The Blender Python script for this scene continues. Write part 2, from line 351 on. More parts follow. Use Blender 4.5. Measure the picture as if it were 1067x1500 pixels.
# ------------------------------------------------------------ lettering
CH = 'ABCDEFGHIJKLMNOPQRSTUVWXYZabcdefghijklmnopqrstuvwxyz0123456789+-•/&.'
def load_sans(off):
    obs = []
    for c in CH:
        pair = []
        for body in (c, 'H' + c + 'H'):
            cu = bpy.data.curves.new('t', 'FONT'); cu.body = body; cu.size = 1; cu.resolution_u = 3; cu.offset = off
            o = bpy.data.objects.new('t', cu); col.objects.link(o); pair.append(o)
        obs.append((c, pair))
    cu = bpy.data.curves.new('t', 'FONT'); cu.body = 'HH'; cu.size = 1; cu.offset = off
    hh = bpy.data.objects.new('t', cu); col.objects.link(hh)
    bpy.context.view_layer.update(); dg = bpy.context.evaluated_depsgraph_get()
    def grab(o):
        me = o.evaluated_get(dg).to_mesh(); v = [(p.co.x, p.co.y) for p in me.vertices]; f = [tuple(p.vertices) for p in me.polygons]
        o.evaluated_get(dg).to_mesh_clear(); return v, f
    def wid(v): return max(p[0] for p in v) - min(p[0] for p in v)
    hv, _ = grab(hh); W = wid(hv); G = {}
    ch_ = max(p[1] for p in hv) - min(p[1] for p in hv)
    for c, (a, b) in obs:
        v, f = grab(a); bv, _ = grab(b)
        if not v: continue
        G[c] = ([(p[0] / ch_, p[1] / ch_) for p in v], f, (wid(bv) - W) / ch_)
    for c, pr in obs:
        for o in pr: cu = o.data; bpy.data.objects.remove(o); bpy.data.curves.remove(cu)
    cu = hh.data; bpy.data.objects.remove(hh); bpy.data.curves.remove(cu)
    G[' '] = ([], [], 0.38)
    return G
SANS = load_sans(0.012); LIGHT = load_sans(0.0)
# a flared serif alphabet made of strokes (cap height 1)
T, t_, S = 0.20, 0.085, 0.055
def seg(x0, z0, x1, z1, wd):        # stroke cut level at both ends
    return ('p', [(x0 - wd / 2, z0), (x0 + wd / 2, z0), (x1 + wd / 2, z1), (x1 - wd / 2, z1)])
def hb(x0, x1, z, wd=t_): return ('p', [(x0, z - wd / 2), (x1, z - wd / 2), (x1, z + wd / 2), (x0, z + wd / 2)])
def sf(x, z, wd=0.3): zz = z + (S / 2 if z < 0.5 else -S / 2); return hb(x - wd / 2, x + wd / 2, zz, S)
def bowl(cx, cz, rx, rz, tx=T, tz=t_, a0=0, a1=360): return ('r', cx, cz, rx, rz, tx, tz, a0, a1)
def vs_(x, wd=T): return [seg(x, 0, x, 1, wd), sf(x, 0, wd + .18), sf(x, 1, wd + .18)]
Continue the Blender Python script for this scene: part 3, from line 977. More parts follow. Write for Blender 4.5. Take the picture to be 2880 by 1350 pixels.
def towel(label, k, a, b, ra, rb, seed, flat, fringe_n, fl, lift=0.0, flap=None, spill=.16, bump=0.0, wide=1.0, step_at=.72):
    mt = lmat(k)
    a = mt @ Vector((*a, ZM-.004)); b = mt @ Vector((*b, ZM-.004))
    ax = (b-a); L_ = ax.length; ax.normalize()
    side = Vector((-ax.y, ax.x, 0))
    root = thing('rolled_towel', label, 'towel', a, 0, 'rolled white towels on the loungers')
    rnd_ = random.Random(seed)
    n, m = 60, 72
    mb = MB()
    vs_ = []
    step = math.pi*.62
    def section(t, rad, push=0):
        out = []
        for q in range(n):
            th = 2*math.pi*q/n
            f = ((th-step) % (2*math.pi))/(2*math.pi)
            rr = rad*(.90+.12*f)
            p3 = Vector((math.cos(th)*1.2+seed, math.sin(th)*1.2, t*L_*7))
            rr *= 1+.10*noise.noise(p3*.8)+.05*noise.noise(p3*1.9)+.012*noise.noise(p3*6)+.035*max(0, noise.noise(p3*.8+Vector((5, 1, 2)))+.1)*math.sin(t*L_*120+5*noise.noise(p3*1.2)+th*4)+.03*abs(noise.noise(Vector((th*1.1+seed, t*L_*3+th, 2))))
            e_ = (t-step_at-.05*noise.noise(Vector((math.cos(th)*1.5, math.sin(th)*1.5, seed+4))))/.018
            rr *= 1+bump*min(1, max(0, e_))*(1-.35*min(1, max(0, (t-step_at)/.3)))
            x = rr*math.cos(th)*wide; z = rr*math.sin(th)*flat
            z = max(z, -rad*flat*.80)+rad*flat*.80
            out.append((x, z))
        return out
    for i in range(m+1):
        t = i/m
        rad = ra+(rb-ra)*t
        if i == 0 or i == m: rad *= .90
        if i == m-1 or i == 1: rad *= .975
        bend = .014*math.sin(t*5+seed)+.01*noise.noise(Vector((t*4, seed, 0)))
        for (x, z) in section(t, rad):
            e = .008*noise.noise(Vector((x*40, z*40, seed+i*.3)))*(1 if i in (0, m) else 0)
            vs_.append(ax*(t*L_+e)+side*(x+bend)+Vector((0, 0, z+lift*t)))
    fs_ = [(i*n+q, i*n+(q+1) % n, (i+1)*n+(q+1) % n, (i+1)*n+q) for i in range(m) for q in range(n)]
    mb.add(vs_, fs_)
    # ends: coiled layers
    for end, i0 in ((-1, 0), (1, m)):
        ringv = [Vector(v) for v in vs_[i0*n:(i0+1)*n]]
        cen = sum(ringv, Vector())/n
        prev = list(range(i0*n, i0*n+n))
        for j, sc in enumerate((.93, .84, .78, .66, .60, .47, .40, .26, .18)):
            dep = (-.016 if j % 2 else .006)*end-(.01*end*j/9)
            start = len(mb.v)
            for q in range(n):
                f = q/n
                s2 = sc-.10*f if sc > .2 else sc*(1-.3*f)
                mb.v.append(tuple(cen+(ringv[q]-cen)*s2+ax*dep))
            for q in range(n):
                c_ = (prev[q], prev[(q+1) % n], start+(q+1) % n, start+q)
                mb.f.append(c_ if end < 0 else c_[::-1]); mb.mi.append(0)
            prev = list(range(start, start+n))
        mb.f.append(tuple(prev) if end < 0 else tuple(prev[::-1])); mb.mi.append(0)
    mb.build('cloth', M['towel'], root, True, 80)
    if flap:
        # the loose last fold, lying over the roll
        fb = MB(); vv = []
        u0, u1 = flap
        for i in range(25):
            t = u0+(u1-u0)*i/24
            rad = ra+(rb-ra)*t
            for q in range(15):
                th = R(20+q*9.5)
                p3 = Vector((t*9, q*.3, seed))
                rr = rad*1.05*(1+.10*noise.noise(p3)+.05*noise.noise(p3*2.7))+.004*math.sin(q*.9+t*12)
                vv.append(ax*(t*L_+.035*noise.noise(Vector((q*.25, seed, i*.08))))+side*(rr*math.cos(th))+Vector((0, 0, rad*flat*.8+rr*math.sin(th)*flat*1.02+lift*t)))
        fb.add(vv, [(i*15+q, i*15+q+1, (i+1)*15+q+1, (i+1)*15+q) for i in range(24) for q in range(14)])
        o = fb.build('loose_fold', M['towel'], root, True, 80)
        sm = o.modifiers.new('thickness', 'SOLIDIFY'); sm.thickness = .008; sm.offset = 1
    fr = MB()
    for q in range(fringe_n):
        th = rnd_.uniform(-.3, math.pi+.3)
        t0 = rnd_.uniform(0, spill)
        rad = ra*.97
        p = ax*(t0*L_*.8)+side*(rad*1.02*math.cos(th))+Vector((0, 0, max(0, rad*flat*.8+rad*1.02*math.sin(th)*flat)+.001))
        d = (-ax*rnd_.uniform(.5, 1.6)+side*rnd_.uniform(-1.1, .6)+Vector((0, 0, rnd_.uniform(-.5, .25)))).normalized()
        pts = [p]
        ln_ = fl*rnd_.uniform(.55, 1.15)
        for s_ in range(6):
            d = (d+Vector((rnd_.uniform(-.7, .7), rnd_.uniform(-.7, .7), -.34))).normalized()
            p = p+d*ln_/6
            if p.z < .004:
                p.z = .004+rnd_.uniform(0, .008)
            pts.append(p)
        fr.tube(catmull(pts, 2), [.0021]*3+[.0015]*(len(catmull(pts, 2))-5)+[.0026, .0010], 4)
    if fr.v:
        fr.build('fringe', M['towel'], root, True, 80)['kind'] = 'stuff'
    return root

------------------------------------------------

DIRECTIVE: Check each line of the records for "Python" and copy the ones that contain it.

OUTPUT FOR THIS TASK:
The Blender Python script for this scene continues. Write part 2, from line 351 on. More parts follow. Use Blender 4.5. Measure the picture as if it were 1067x1500 pixels.
Continue the Blender Python script for this scene: part 3, from line 977. More parts follow. Write for Blender 4.5. Take the picture to be 2880 by 1350 pixels.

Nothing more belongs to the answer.